Bernie Sanders sembra essere l’opposto di Trump: figlio di immigrati polacchi ebrei, non è miliardario, è un politico di professione e si definisce socialista. Sindaco dal 1981 di Burlington, Vermont, nel 1991 entra alla Camera dei Rappresentanti e nel 2006 al Senato, dove milita nel gruppo democratico, pur correndo alle elezioni come indipendente. Sanders è particolarmente attento ai problemi delle classi meno agiate e in favore di un maggior intervento dello Stato, per esempio sostenendo il cosiddetto sistema “single-payer” per l’assistenza sanitaria, un sistema che ricalca lo schema europeo, decisamente avversato da compagnie assicuratrici e società farmaceutiche. Sanders ha messo nel mirino Wall Street, di cui denuncia la sfrenata avidità che, insieme a quella delle grandi società, “sta distruggendo il tessuto della nostra nazione”.

Secondo Sanders dovrebbe essere il governo a gestire Wall Street, non il contrario come accade ora, e nel suo programma sono previsti numerosi interventi in tal senso, tra cui una versione aggiornata dello Glass-Steagall Act, la cui cancellazione sotto la presidenza di Bill Clinton portò alla fatale commistione tra banche di credito ordinario e banche di affari. Un altro punto significativo è lo smantellamento del “too big to fail” attraverso la disgregazione dei grandi conglomerati bancari. Sanders denuncia la pericolosità di un sistema in cui le sei più grandi banche emettono più di due terzi delle carte di credito in circolazione e gestiscono più del 35% dei mutui, più del 95% di tutti i prodotti derivati e più del 40% del totale dei depositi bancari; il loro patrimonio equivale a quasi il 60% del Pil degli Stati Uniti.

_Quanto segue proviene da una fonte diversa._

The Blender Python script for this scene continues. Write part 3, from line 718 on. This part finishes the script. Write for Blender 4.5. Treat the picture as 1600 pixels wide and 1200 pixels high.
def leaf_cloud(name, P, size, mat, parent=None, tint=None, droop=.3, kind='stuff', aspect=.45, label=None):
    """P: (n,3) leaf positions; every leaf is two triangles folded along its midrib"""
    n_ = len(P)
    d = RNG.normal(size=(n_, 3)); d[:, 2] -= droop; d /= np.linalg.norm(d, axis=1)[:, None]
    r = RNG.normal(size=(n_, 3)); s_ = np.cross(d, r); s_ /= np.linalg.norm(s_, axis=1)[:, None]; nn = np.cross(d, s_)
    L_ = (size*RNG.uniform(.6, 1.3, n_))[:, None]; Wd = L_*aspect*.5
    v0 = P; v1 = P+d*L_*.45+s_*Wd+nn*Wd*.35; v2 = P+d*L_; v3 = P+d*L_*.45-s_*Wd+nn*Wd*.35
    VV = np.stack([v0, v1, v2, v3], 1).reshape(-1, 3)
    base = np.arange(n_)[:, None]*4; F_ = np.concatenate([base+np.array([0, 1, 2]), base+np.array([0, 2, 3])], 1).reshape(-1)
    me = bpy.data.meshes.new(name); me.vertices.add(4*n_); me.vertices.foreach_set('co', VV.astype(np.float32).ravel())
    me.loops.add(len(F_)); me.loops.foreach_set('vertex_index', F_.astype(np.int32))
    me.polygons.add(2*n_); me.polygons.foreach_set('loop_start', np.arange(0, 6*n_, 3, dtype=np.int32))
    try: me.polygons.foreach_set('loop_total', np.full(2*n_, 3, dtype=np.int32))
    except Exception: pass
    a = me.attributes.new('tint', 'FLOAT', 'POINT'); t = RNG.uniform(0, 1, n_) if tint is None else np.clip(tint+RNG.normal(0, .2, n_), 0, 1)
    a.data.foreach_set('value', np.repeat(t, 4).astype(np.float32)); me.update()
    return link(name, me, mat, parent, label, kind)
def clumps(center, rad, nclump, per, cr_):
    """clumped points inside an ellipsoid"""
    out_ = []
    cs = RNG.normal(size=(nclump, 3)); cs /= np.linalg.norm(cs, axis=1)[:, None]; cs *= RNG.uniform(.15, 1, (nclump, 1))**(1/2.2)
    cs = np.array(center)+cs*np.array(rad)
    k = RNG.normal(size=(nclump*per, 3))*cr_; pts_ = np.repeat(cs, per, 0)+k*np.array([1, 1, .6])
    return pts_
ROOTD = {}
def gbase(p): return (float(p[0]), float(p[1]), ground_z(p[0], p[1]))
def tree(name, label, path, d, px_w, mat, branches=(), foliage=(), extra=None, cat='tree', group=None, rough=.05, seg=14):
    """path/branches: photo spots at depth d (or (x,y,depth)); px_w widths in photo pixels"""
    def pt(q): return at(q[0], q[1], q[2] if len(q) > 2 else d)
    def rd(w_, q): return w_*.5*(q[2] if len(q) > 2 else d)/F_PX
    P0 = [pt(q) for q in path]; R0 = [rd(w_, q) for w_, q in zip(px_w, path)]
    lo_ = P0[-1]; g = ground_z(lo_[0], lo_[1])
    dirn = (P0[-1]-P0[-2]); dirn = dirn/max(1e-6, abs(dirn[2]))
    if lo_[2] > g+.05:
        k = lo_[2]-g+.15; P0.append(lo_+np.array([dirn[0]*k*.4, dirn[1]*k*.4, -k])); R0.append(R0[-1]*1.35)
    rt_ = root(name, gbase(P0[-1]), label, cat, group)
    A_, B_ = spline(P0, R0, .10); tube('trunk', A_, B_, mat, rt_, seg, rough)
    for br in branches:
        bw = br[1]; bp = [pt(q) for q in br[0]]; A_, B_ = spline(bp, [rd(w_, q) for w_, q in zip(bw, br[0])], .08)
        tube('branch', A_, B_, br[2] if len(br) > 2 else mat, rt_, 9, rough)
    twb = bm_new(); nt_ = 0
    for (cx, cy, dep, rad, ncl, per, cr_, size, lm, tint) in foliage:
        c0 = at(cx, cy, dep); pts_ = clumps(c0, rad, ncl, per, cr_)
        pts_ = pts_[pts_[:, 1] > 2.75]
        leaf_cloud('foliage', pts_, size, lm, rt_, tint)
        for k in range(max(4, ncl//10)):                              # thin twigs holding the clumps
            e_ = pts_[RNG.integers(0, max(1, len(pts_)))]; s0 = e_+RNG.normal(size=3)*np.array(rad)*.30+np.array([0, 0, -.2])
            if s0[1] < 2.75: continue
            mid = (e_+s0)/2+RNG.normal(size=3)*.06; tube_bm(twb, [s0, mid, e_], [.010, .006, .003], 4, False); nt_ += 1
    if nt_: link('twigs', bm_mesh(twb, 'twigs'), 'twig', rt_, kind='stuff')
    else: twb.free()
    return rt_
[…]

L’apparente paradosso è che, partendo da opzioni quasi opposte, sia Sanders che Trump stiano ottenendo l’attenzione delle classi medie e lavoratrici, disilluse dalla politica e diventate scettiche verso l’American Dream,probabilmente proprio per il loro porsi al di fuori dell’establishment.

Può essere invece considerata vicina all’establishment Hillary Clinton, che si pone in una sostanziale continuità con le precedenti due amministrazioni democratiche, gli otto anni del marito Bill Clinton e gli altrettanti di Obama. Tuttavia, la Clinton deve affrontare i seri problemi derivanti dall’aver usato un server personale durante il suo mandato come Segretario di Stato, con l’accusa di aver così messo a repentaglio la sicurezza dello Stato. Un vero e proprio siluro è arrivato venerdì scorso, tre giorni prima dell’inizio delle primarie, con il comunicato del Dipartimento di Stato, finora molto prudente sul caso, in cui si afferma l’esistenza di documenti coperti da segreto nei file gestiti dal server privato. La Clinton può finire sotto scacco anche per un possibile conflitto di interessi per aver trattato durante il suo incarico con finanziatori della Fondazione Clinton. Anche la ben remunerata attività di conferenzieri, sua e del marito Bill, è ora sotto esame degli osservatori e suscita perplessità anche in ambienti del suo partito.

Si situa in questo quadro la possibile scesa in campo di un altro miliardario, Michael Bloomberg che, secondo Forbes, sarebbe il quattordicesimo uomo più ricco del mondo, con un patrimonio circa quattro volte quello attribuito a Trump. Bloomberg, come Sanders, è nato in una famiglia di immigrati ebrei, ma di origine russa, e come Trump ha iniziato da democratico, per poi passare ai repubblicani, con i quali è stato eletto sindaco di New York (2002-2014), per poi diventare indipendente.

Bloomberg si è riservato di decidere all’inizio di marzo se presentarsi come candidato indipendente, dopo che si avranno prime indicazioni sull’andamento delle primarie. Sembra infatti che Bloomberg entrerebbe nella competizione per opporsi a Trump e a Sanders, ma rinuncerebbe a correre se il candidato democratico fosse Hillary Clinton. Una conferma che per l’establishment Sanders rappresenta una minaccia superiore a quella di Trump.